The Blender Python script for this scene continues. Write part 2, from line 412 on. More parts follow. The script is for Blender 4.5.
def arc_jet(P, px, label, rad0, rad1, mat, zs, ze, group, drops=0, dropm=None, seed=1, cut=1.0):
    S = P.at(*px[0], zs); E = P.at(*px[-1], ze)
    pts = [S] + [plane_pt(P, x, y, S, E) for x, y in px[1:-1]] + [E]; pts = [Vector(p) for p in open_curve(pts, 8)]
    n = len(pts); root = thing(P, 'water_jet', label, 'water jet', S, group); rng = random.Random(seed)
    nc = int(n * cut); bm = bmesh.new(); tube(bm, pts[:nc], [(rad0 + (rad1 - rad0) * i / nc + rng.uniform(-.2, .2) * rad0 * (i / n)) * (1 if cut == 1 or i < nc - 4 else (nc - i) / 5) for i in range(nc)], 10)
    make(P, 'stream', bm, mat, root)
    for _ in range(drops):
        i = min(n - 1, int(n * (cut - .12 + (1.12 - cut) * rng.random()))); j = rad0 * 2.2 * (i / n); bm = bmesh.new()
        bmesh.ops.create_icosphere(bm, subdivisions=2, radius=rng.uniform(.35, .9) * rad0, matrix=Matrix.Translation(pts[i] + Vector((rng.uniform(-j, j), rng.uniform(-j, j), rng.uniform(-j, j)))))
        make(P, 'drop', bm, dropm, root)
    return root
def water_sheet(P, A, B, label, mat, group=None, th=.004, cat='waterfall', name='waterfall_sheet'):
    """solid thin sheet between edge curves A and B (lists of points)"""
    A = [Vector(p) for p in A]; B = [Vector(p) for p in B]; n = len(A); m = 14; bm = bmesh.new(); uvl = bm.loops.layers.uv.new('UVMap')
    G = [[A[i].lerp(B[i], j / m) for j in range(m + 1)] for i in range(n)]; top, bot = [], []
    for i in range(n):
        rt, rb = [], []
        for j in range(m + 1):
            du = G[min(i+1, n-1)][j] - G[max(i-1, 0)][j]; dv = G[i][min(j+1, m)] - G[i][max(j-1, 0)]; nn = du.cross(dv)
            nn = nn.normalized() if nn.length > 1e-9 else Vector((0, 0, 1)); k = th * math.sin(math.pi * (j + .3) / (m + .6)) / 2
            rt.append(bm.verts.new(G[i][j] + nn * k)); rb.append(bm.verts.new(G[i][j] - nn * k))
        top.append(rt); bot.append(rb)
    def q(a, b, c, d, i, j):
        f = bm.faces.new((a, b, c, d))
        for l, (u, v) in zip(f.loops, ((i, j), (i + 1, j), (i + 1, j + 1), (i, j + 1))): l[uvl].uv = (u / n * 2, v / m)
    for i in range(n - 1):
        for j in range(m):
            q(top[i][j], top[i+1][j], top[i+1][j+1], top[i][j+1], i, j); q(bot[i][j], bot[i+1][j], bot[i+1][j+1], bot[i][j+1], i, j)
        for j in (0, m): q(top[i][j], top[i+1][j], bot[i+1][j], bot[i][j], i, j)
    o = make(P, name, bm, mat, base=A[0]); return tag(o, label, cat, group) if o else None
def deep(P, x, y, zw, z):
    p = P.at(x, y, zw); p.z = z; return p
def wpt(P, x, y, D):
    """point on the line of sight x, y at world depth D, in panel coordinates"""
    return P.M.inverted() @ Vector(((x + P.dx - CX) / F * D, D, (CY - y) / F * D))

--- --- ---

Quote the data above in full, changing nothing.

The Blender Python script for this scene continues. Write part 2, from line 412 on. More parts follow. The script is for Blender 4.5.
def arc_jet(P, px, label, rad0, rad1, mat, zs, ze, group, drops=0, dropm=None, seed=1, cut=1.0):
    S = P.at(*px[0], zs); E = P.at(*px[-1], ze)
    pts = [S] + [plane_pt(P, x, y, S, E) for x, y in px[1:-1]] + [E]; pts = [Vector(p) for p in open_curve(pts, 8)]
    n = len(pts); root = thing(P, 'water_jet', label, 'water jet', S, group); rng = random.Random(seed)
    nc = int(n * cut); bm = bmesh.new(); tube(bm, pts[:nc], [(rad0 + (rad1 - rad0) * i / nc + rng.uniform(-.2, .2) * rad0 * (i / n)) * (1 if cut == 1 or i < nc - 4 else (nc - i) / 5) for i in range(nc)], 10)
    make(P, 'stream', bm, mat, root)
    for _ in range(drops):
        i = min(n - 1, int(n * (cut - .12 + (1.12 - cut) * rng.random()))); j = rad0 * 2.2 * (i / n); bm = bmesh.new()
        bmesh.ops.create_icosphere(bm, subdivisions=2, radius=rng.uniform(.35, .9) * rad0, matrix=Matrix.Translation(pts[i] + Vector((rng.uniform(-j, j), rng.uniform(-j, j), rng.uniform(-j, j)))))
        make(P, 'drop', bm, dropm, root)
    return root
def water_sheet(P, A, B, label, mat, group=None, th=.004, cat='waterfall', name='waterfall_sheet'):
    """solid thin sheet between edge curves A and B (lists of points)"""
    A = [Vector(p) for p in A]; B = [Vector(p) for p in B]; n = len(A); m = 14; bm = bmesh.new(); uvl = bm.loops.layers.uv.new('UVMap')
    G = [[A[i].lerp(B[i], j / m) for j in range(m + 1)] for i in range(n)]; top, bot = [], []
    for i in range(n):
        rt, rb = [], []
        for j in range(m + 1):
            du = G[min(i+1, n-1)][j] - G[max(i-1, 0)][j]; dv = G[i][min(j+1, m)] - G[i][max(j-1, 0)]; nn = du.cross(dv)
            nn = nn.normalized() if nn.length > 1e-9 else Vector((0, 0, 1)); k = th * math.sin(math.pi * (j + .3) / (m + .6)) / 2
            rt.append(bm.verts.new(G[i][j] + nn * k)); rb.append(bm.verts.new(G[i][j] - nn * k))
        top.append(rt); bot.append(rb)
    def q(a, b, c, d, i, j):
        f = bm.faces.new((a, b, c, d))
        for l, (u, v) in zip(f.loops, ((i, j), (i + 1, j), (i + 1, j + 1), (i, j + 1))): l[uvl].uv = (u / n * 2, v / m)
    for i in range(n - 1):
        for j in range(m):
            q(top[i][j], top[i+1][j], top[i+1][j+1], top[i][j+1], i, j); q(bot[i][j], bot[i+1][j], bot[i+1][j+1], bot[i][j+1], i, j)
        for j in (0, m): q(top[i][j], top[i+1][j], bot[i+1][j], bot[i][j], i, j)
    o = make(P, name, bm, mat, base=A[0]); return tag(o, label, cat, group) if o else None
def deep(P, x, y, zw, z):
    p = P.at(x, y, zw); p.z = z; return p
def wpt(P, x, y, D):
    """point on the line of sight x, y at world depth D, in panel coordinates"""
    return P.M.inverted() @ Vector(((x + P.dx - CX) / F * D, D, (CY - y) / F * D))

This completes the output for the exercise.